* **Provided data**
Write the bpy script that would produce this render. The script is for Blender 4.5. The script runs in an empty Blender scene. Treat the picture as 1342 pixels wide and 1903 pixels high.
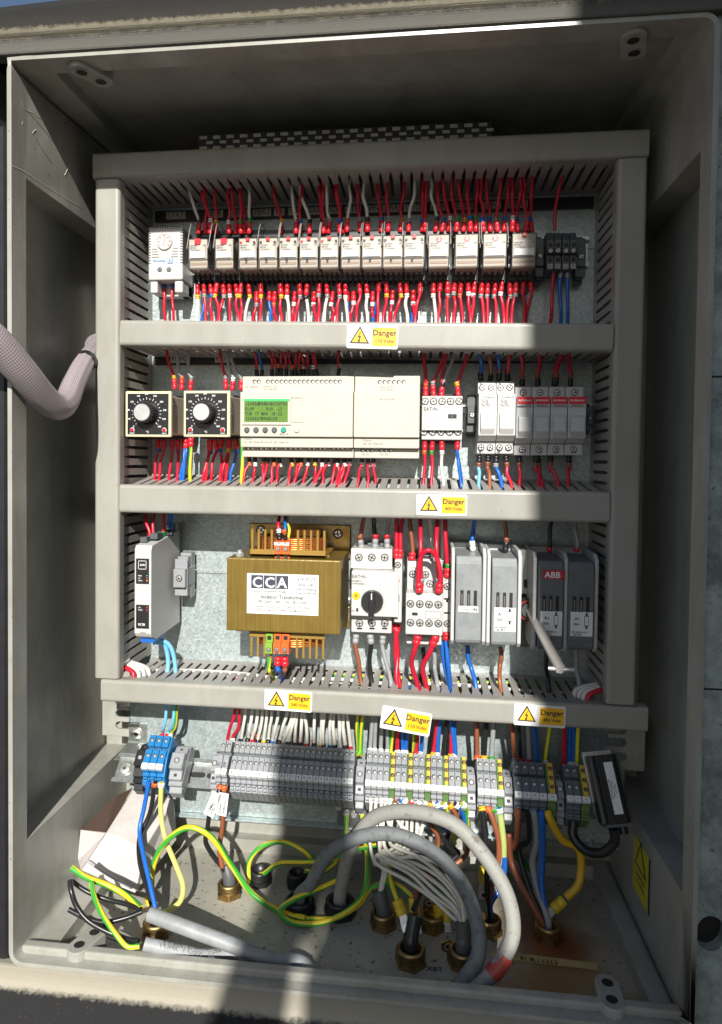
import bpy, bmesh, math, random
from mathutils import Vector, Matrix
random.seed(7)
S = bpy.context.scene
COL = S.collection
# ---------------------------------------------------------------- camera
CP = Vector((0.07211872, -0.83197051, -0.14560339))
def rotm(a, b, c):
    ca,sa,cb,sb,cc,sc = math.cos(a),math.sin(a),math.cos(b),math.sin(b),math.cos(c),math.sin(c)
    Rz=Matrix(((ca,-sa,0),(sa,ca,0),(0,0,1))); Rx=Matrix(((1,0,0),(0,cb,-sb),(0,sb,cb))); Ry=Matrix(((cc,0,sc),(0,1,0),(-sc,0,cc)))
    return Rz @ Rx @ Ry
R = rotm(math.radians(6.81875584), math.radians(-1.55764882), math.radians(-0.62849139))
FPX, PX0, PY0 = 1269.9645, 671-38.50567, 951.5-58.14044
cd = bpy.data.cameras.new('camera'); cam = bpy.data.objects.new('camera', cd); COL.objects.link(cam)
cam.matrix_world = Matrix.Translation(CP) @ Matrix((( R[0][0],R[0][2],-R[0][1]),(R[1][0],R[1][2],-R[1][1]),(R[2][0],R[2][2],-R[2][1]))).to_4x4()
cd.sensor_fit='VERTICAL'; cd.sensor_height=36; cd.sensor_width=36*1342/1903; cd.lens=FPX/1903*36
cd.shift_x=38.50567/1903; cd.shift_y=-58.14044/1903; cd.clip_start=.01; cd.clip_end=2000
S.camera = cam
# ---------------------------------------------------------------- world, sun, exposure
SUN_TRAVEL = Vector((-.12, 1, -.56)).normalized()
w = bpy.data.worlds.new('World'); S.world = w; w.use_nodes = True
nt = w.node_tree; bg = nt.nodes['Background']; sky = nt.nodes.new('ShaderNodeTexSky')
sky.sky_type='NISHITA'; sky.sun_disc=False
sky.sun_elevation=math.asin(-SUN_TRAVEL.z); sky.sun_rotation=math.atan2(-SUN_TRAVEL.x,-SUN_TRAVEL.y)
nt.links.new(sky.outputs[0], bg.inputs[0]); bg.inputs[1].default_value=.066
sl = bpy.data.lights.new('sun','SUN'); sl.energy=5; sl.angle=math.radians(.6); sl.color=(1,.955,.88)
so = bpy.data.objects.new('sun', sl); COL.objects.link(so); so.rotation_euler = SUN_TRAVEL.to_track_quat('-Z','Y').to_euler()
S.view_settings.view_transform='Standard'; S.view_settings.look='None'; S.view_settings.gamma=1; S.view_settings.use_curve_mapping=False
S.view_settings.exposure=.5
# ---------------------------------------------------------------- pixel of the photograph + real depth -> point
def U(px, py, y):
    d = R @ Vector(((px-PX0)/FPX, 1, -(py-PY0)/FPX)); t = (y-CP.y)/d.y
    return CP + t*d
def WR(x0,y0,x1,y1,y):
    a,b,c,d = U(x0,y0,y),U(x1,y0,y),U(x0,y1,y),U(x1,y1,y)
    return (a.x+c.x)/2,(b.x+d.x)/2,(c.z+d.z)/2,(a.z+b.z)/2     # X0 X1 Z0 Z1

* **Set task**
Could you repeat all of the material exactly? Pictures should not be copied.

* **Answer below**
Write the bpy script that would produce this render. The script is for Blender 4.5. The script runs in an empty Blender scene. Treat the picture as 1342 pixels wide and 1903 pixels high.
import bpy, bmesh, math, random
from mathutils import Vector, Matrix
random.seed(7)
S = bpy.context.scene
COL = S.collection
# ---------------------------------------------------------------- camera
CP = Vector((0.07211872, -0.83197051, -0.14560339))
def rotm(a, b, c):
    ca,sa,cb,sb,cc,sc = math.cos(a),math.sin(a),math.cos(b),math.sin(b),math.cos(c),math.sin(c)
    Rz=Matrix(((ca,-sa,0),(sa,ca,0),(0,0,1))); Rx=Matrix(((1,0,0),(0,cb,-sb),(0,sb,cb))); Ry=Matrix(((cc,0,sc),(0,1,0),(-sc,0,cc)))
    return Rz @ Rx @ Ry
R = rotm(math.radians(6.81875584), math.radians(-1.55764882), math.radians(-0.62849139))
FPX, PX0, PY0 = 1269.9645, 671-38.50567, 951.5-58.14044
cd = bpy.data.cameras.new('camera'); cam = bpy.data.objects.new('camera', cd); COL.objects.link(cam)
cam.matrix_world = Matrix.Translation(CP) @ Matrix((( R[0][0],R[0][2],-R[0][1]),(R[1][0],R[1][2],-R[1][1]),(R[2][0],R[2][2],-R[2][1]))).to_4x4()
cd.sensor_fit='VERTICAL'; cd.sensor_height=36; cd.sensor_width=36*1342/1903; cd.lens=FPX/1903*36
cd.shift_x=38.50567/1903; cd.shift_y=-58.14044/1903; cd.clip_start=.01; cd.clip_end=2000
S.camera = cam
# ---------------------------------------------------------------- world, sun, exposure
SUN_TRAVEL = Vector((-.12, 1, -.56)).normalized()
w = bpy.data.worlds.new('World'); S.world = w; w.use_nodes = True
nt = w.node_tree; bg = nt.nodes['Background']; sky = nt.nodes.new('ShaderNodeTexSky')
sky.sky_type='NISHITA'; sky.sun_disc=False
sky.sun_elevation=math.asin(-SUN_TRAVEL.z); sky.sun_rotation=math.atan2(-SUN_TRAVEL.x,-SUN_TRAVEL.y)
nt.links.new(sky.outputs[0], bg.inputs[0]); bg.inputs[1].default_value=.066
sl = bpy.data.lights.new('sun','SUN'); sl.energy=5; sl.angle=math.radians(.6); sl.color=(1,.955,.88)
so = bpy.data.objects.new('sun', sl); COL.objects.link(so); so.rotation_euler = SUN_TRAVEL.to_track_quat('-Z','Y').to_euler()
S.view_settings.view_transform='Standard'; S.view_settings.look='None'; S.view_settings.gamma=1; S.view_settings.use_curve_mapping=False
S.view_settings.exposure=.5
# ---------------------------------------------------------------- pixel of the photograph + real depth -> point
def U(px, py, y):
    d = R @ Vector(((px-PX0)/FPX, 1, -(py-PY0)/FPX)); t = (y-CP.y)/d.y
    return CP + t*d
def WR(x0,y0,x1,y1,y):
    a,b,c,d = U(x0,y0,y),U(x1,y0,y),U(x0,y1,y),U(x1,y1,y)
    return (a.x+c.x)/2,(b.x+d.x)/2,(c.z+d.z)/2,(a.z+b.z)/2     # X0 X1 Z0 Z1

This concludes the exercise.